La vigilance doit, par contre, porter sur le phosphore et le potassium car les légumineuses en consomment des quantités importantes. Ainsi, la luzerne exporte 6 kg de P2O5 et 25 à 30 kg de K2O par tonne de matière sèche. En fonction de la disponibilité de ces éléments dans le sol, des apports s’avèreront sans doute nécessaires pour que les légumineuses expriment leur potentiel.
Pour élaborer ses mélanges prairiaux, deux guides de préconisations agronomiques sont disponibles gratuitement sur le site de l’AFPF.

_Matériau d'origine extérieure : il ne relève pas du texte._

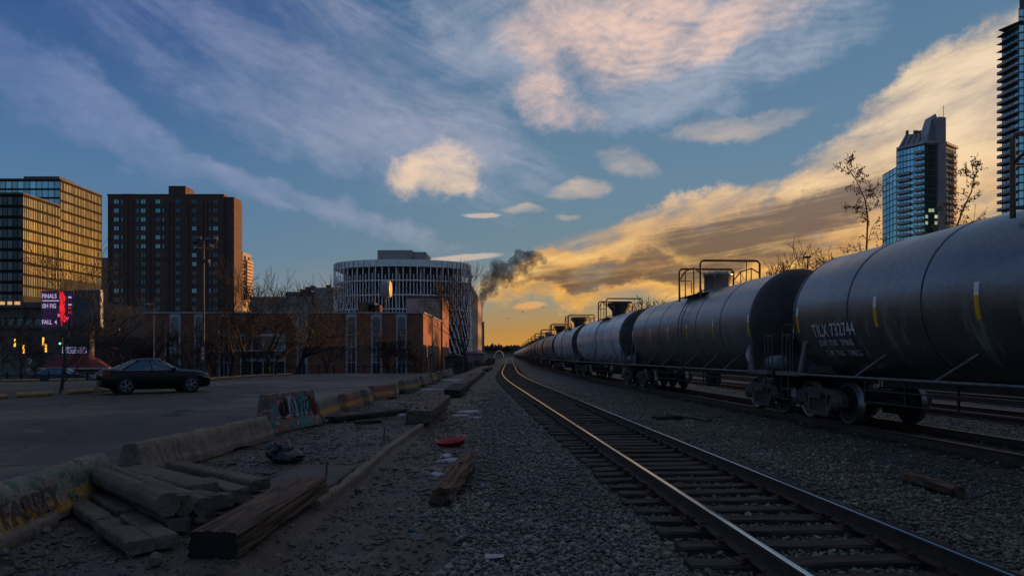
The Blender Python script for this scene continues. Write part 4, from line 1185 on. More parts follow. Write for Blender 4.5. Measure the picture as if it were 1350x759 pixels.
# ---- dark low podium at far left, with warm lamps
def podium():
    Z = 130; t = thing('podium_building', 'dark low building under the office block with warm lit windows', 'building')
    x0, x1 = WX(-60, Z), WX(128, Z)
    block('wall', rect(x0, x1, Z, Z+22), -2, WZ(398, Z), pm('dark_podium_concrete', (.10, .09, .085), .85, 0, .3, .4, .1, 8), t)
    for i, y in enumerate((404, 417, 431)):
        mb = MB(); mb.box((x0+x1)/2, Z-.5, WZ(y, Z), x1-x0, 1.0, .55); mb.build('ledge', DARKC, t)
    warm = emit_mat('warm_lit_window', (1.0, .55, .2), 0.55)
    for px, w in ((2, .9), (5.5, .4), (12, .8), (15, .4), (21, .7), (24.5, .9), (-8, 1.2)):
        mb = MB(); mb.box(WX(px, Z), Z-.03, WZ(400, Z), w*.7, .06, .75); mb.build('lit_window', warm, t)
    for i in range(16):
        mb = MB(); mb.box(x0+2+i*1.75, Z-.02, WZ(424, Z), 1.2, .06, 1.3); mb.build('window', GL_DARK, t)
    lamp = emit_mat('amber_wall_lamp', (1.0, .48, .06), 1.3)
    w = thing('garden_wall', 'grey green wall along the street at far left', 'wall')
    block('wall', rect(WX(-60, 84), WX(62, 84), 84, 84.5), -2, WZ(465, 84), pm('grey_green_render', (.13, .15, .14), .85, 0, .25, .5, .1, 8), w)
    block('coping', rect(WX(-60, 84), WX(62, 84)+.1, 83.9, 84.6), WZ(465, 84), WZ(465, 84)+.12, CONC, w)
    for px, py, wh in ((19.5, 452, 'highest and'), (31, 460, 'lower'), (57, 450, 'upper'), (60.5, 459, 'lower')):
        l = thing('wall_lamp', {19.5: 'amber light tube, leftmost of the four at far left', 31: 'amber light tube, second from the left edge, lower one', 57: 'amber light tube, upper one of the right pair', 60.5: 'amber light tube, lower one of the right pair'}[px], 'lamp', (WX(px, 80), 80, WZ(py, 80)), group='amber light tubes by the street')
        mb = MB(); mb.lathe([(.01, -.48), (.09, -.48), (.09, .48), (.01, .48)], 10, 0, 'Z'); mb.build('tube', lamp, l)
        mb = MB(); mb.tube([(0, .16, -2.3-.0), (0, .16, .5)], .05, 6); mb.box(0, .12, .5, .2, .3, .05); mb.build('post', DARKC, l)
podium()

# ---- two glass condominium towers on the right
def condo():
    t = thing('condo_tower', 'teal glass condominium tower with pointed spire above the tank cars', 'apartment tower')
    P = lambda px, Z: (WX(px, Z), Z)
    p0, p1, p2, p3, p4, p5 = P(1164, 336), P(1182, 322), P(1219, 312), P(1236, 312), P(1245, 313), P(1260, 321)
    zl, zm, zt = WZ(226, 330), WZ(204, 322), WZ(190, 314)
    fl = 2.85
    nfull = int((zt-0)/fl)
    RB = lambda q, y: (q[0]*y/q[1]+.6, y)
    body = [p1, p2, p3, p4, p5, RB(p5, 345), RB(p1, 350)]
    block('core', body, -2, zt, DARKC, t)
    block('core', [p0, p1, RB(p1, 350), RB(p0, 350)], -2, zl, DARKC, t)
    facade(t, p0, p1, 20, zl, int((zl-20)/fl), 4, GL_TEAL, pm('teal_grey_mullion', (.10, .13, .14), .5, .2, .2, .5, 0, 5), .16, .012, 31, .12)
    q = (p1[0]*.62+p2[0]*.38, p1[1]*.62+p2[1]*.38)
    tg = MATS['teal_grey_mullion']
    facade(t, p1, p2, 20, zt-.6, int((zt-20)/fl), 8, GL_TEAL, tg, .2, .012, 32, .12)
    facade(t, p2, p3, 20, zt-.6, int((zt-20)/fl), 4, glass_mat('green_tower_glass', (.20, .33, .27), .06, .75, .6), tg, .18, .014, 33, .12)
    facade(t, p4, p5, 20, zt-.6, int((zt-20)/fl), 4, GL_DARK, pm('warm_grey_panel', (.17, .13, .115), .7, 0, .2, .4, 0, 5), .40, .012, 34, .3)
    # spine between the green glass and the warm bay
    d = Vector((p4[0]-p3[0], p4[1]-p3[1]))
    block('spine', [(p3[0], p3[1]-1.2), (p4[0], p4[1]-1.2), (p4[0], p4[1]+3), (p3[0], p3[1]+3)], -2, WZ(156, 313), pm('lilac_grey_spine', (.34, .37, .41), .7, 0, .15, .3, .05, 5), t)
    mb = MB(); mb.tube([(p4[0]-.4, p4[1], WZ(156, 313)), (p4[0]-.4, p4[1], WZ(139, 313))], .12, 6); mb.build('antenna', DARKC, t)
    # sail-shaped crest left of the spine
    xs = [WX(p, 312) for p in (1222, 1226, 1230, 1232.5, 1235, 1237)]; zs = [WZ(p, 312) for p in (178, 164, 152, 150.5, 156, 172)]
    mb = MB(); mb.prism([(xs[0], zt-1)]+list(zip(xs, zs))+[(xs[-1], zt-1)], 'Y', 311.5, 318); mb.build('crest', MATS['lilac_grey_spine'], t)
    for k in range(3):
        mb = MB(); mb.bar((WX(1226+k*3.2, 311), 311.4, zt), (WX(1229+k*1.6, 311), 311.4, WZ(157+k*3, 311)), .25, .12); mb.build('crest_rib', tg, t)
    # cornice and sloping mechanical roof
    mb = MB(); c = [p1, p2, p3, p4, p5]
    for a, b_ in zip(c[:-1], c[1:]):
        if a is p3: continue
        mb.bar((a[0], a[1]-.5, zt), (b_[0], b_[1]-.5, zt), 1.6, 1.1)
    mb.build('cornice', MATS['lilac_grey_spine'], t)
    ra = [(*P(1183, 323), zt+.3), (*P(1222, 313), zt+.3), (*P(1222, 340), zt+.3), (*P(1183, 345), zt+.3)]
    rb = [(*P(1194, 322), WZ(177, 322)), (*P(1222, 316), WZ(177, 316)), (*P(1222, 336), WZ(177, 316)), (*P(1196, 338), WZ(177, 322))]
    mb = MB(); mb.loft([ra, rb]); mb.build('sloping_roof', MATS['lilac_grey_spine'], t)
    for k in range(5):
        f = .1+.2*k; A = Vector(ra[0])*(1-f)+Vector(ra[1])*f; B = Vector(rb[0])*(1-f)+Vector(rb[1])*f
        mb = MB(); mb.bar(A-Vector((0, .3, 0)), B-Vector((0, .3, 0)), .4, .3); mb.build('roof_rib', tg, t)
    for px in (1196, 1206, 1209, 1213, 1217):
        mb = MB(); mb.box(WX(px, 320), 320, WZ(176, 320)+.5, .9, 1, 1.6); mb.build('roof_vent', DARKC, t)
    # balconies in two stacks
    u = Vector((p2[0]-p1[0], p2[1]-p1[1], 0)).normalized(); n = Vector((u.y, -u.x, 0)); L = math.hypot(p2[0]-p1[0], p2[1]-p1[1])
    mb = MB(); mb.box(0, -.7, 0, 1, 1.4, .28); mb.box(0, -1.36, .6, 1, .06, .95); mb.box(-.5+.03, -.7, .6, .012, 1.3, .95); mb.box(.5-.03, -.7, .6, .012, 1.3, .95)
    o = mb.build('balcony', BALC); me = o.data; bpy.data.objects.remove(o)
    yaw = math.atan2(u.y, u.x)
    for f0, f1, ztop in ((.06, .52, zm-8), (.68, .97, zt-4)):
        z = 20
        while z < ztop:
            c = Vector((*p1, 0))+u*(L*(f0+f1)/2)+n*.1
            o = link('balcony', me, t, (c.x, c.y, z)); o.scale = (L*(f1-f0), 1.25, 1); o.rotation_euler = (0, 0, yaw); z += fl
    u = Vector((p5[0]-p4[0], p5[1]-p4[1], 0)).normalized(); n = Vector((u.y, -u.x, 0)); yaw = math.atan2(u.y, u.x)
    z = 20
    while z < zt-4:
        c = (Vector((*p4, 0))+Vector((*p5, 0)))/2+u*3+n*.1
        o = link('balcony', me, t, (c.x, c.y, z)); o.scale = (4.2, .9, 1); o.rotation_euler = (0, 0, yaw); z += fl
    lit = emit_mat('dim_lit_room', (.75, .85, .55), .35)
    random.seed(8)
    for k in range(14):
        a = Vector((*p2, 0)).lerp(Vector((*p3, 0)), random.choice((.15, .4, .62, .87))); z = 21+random.randrange(20)*fl
        mb = MB(); mb.box(a.x, a.y-.14, z+1.1, 1.2, .03, 1.5); mb.build('lit_window', lit, t)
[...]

(1) Ces espèces ne subissent pas de tests officiels sur leurs critères agronomiques ni sur leur valeur alimentaire. Elles peuvent être commercialisées sans nom de variétés, et une même espèce peut avoir plusieurs dénominations. De plus, il faut bien noter que certaines espèces, comme les trèfles de Micheli et vésiculé produisent une forte part de graines dites « dures », ce qui entraîne une dormance plus longue ou des germinations décalées.
(2) La remontaison est la capacité d’une espèce (ou variété) à refaire des épis après une exploitation qui a supprimé ceux de la pousse précédente.